- YOUR INSTRUCTIONS: Every line below must be reproduced exactly. Copy them all.

- RECORDED DATA:
★ ★ ★

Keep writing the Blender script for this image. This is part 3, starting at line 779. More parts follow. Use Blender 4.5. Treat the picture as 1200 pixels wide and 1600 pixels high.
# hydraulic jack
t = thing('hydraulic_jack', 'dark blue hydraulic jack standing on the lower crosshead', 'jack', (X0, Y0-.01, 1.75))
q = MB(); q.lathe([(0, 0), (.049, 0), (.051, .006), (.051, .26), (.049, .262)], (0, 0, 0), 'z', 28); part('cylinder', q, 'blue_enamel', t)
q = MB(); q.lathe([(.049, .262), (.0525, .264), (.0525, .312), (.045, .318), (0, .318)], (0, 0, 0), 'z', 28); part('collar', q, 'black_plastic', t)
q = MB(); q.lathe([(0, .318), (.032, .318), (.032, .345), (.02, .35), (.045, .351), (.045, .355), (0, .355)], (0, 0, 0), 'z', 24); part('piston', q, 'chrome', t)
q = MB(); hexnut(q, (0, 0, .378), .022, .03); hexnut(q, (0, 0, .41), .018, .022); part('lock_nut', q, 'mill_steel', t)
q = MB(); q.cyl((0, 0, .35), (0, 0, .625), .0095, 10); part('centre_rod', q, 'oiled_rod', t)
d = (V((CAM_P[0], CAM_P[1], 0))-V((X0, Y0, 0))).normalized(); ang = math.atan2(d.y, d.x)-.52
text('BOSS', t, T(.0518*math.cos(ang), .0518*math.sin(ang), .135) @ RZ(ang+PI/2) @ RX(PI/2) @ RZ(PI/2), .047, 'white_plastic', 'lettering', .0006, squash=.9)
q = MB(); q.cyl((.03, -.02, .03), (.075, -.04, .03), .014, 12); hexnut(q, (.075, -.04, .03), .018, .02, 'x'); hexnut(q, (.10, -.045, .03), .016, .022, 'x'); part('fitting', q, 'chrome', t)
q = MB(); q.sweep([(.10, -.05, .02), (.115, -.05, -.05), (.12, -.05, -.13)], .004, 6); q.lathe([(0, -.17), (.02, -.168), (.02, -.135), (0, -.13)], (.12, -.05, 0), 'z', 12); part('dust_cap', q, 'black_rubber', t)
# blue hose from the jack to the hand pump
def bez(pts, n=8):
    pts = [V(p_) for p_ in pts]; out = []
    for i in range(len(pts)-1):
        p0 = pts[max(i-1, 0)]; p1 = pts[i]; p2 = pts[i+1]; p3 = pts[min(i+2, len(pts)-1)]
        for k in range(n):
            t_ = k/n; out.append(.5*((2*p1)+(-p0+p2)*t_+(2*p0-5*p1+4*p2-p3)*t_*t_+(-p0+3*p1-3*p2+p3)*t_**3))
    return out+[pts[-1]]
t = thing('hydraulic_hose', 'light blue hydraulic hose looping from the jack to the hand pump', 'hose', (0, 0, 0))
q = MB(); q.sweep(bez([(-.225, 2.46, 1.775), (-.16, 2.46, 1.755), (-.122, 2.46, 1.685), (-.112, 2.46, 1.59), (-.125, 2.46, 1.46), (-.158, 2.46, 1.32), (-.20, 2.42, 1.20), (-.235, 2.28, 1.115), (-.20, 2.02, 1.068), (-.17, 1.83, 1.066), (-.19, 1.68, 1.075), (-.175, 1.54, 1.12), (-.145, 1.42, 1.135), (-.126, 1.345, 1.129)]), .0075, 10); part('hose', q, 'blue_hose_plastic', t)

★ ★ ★

- CORRECT ANSWER:
Keep writing the Blender script for this image. This is part 3, starting at line 779. More parts follow. Use Blender 4.5. Treat the picture as 1200 pixels wide and 1600 pixels high.
# hydraulic jack
t = thing('hydraulic_jack', 'dark blue hydraulic jack standing on the lower crosshead', 'jack', (X0, Y0-.01, 1.75))
q = MB(); q.lathe([(0, 0), (.049, 0), (.051, .006), (.051, .26), (.049, .262)], (0, 0, 0), 'z', 28); part('cylinder', q, 'blue_enamel', t)
q = MB(); q.lathe([(.049, .262), (.0525, .264), (.0525, .312), (.045, .318), (0, .318)], (0, 0, 0), 'z', 28); part('collar', q, 'black_plastic', t)
q = MB(); q.lathe([(0, .318), (.032, .318), (.032, .345), (.02, .35), (.045, .351), (.045, .355), (0, .355)], (0, 0, 0), 'z', 24); part('piston', q, 'chrome', t)
q = MB(); hexnut(q, (0, 0, .378), .022, .03); hexnut(q, (0, 0, .41), .018, .022); part('lock_nut', q, 'mill_steel', t)
q = MB(); q.cyl((0, 0, .35), (0, 0, .625), .0095, 10); part('centre_rod', q, 'oiled_rod', t)
d = (V((CAM_P[0], CAM_P[1], 0))-V((X0, Y0, 0))).normalized(); ang = math.atan2(d.y, d.x)-.52
text('BOSS', t, T(.0518*math.cos(ang), .0518*math.sin(ang), .135) @ RZ(ang+PI/2) @ RX(PI/2) @ RZ(PI/2), .047, 'white_plastic', 'lettering', .0006, squash=.9)
q = MB(); q.cyl((.03, -.02, .03), (.075, -.04, .03), .014, 12); hexnut(q, (.075, -.04, .03), .018, .02, 'x'); hexnut(q, (.10, -.045, .03), .016, .022, 'x'); part('fitting', q, 'chrome', t)
q = MB(); q.sweep([(.10, -.05, .02), (.115, -.05, -.05), (.12, -.05, -.13)], .004, 6); q.lathe([(0, -.17), (.02, -.168), (.02, -.135), (0, -.13)], (.12, -.05, 0), 'z', 12); part('dust_cap', q, 'black_rubber', t)
# blue hose from the jack to the hand pump
def bez(pts, n=8):
    pts = [V(p_) for p_ in pts]; out = []
    for i in range(len(pts)-1):
        p0 = pts[max(i-1, 0)]; p1 = pts[i]; p2 = pts[i+1]; p3 = pts[min(i+2, len(pts)-1)]
        for k in range(n):
            t_ = k/n; out.append(.5*((2*p1)+(-p0+p2)*t_+(2*p0-5*p1+4*p2-p3)*t_*t_+(-p0+3*p1-3*p2+p3)*t_**3))
    return out+[pts[-1]]
t = thing('hydraulic_hose', 'light blue hydraulic hose looping from the jack to the hand pump', 'hose', (0, 0, 0))
q = MB(); q.sweep(bez([(-.225, 2.46, 1.775), (-.16, 2.46, 1.755), (-.122, 2.46, 1.685), (-.112, 2.46, 1.59), (-.125, 2.46, 1.46), (-.158, 2.46, 1.32), (-.20, 2.42, 1.20), (-.235, 2.28, 1.115), (-.20, 2.02, 1.068), (-.17, 1.83, 1.066), (-.19, 1.68, 1.075), (-.175, 1.54, 1.12), (-.145, 1.42, 1.135), (-.126, 1.345, 1.129)]), .0075, 10); part('hose', q, 'blue_hose_plastic', t)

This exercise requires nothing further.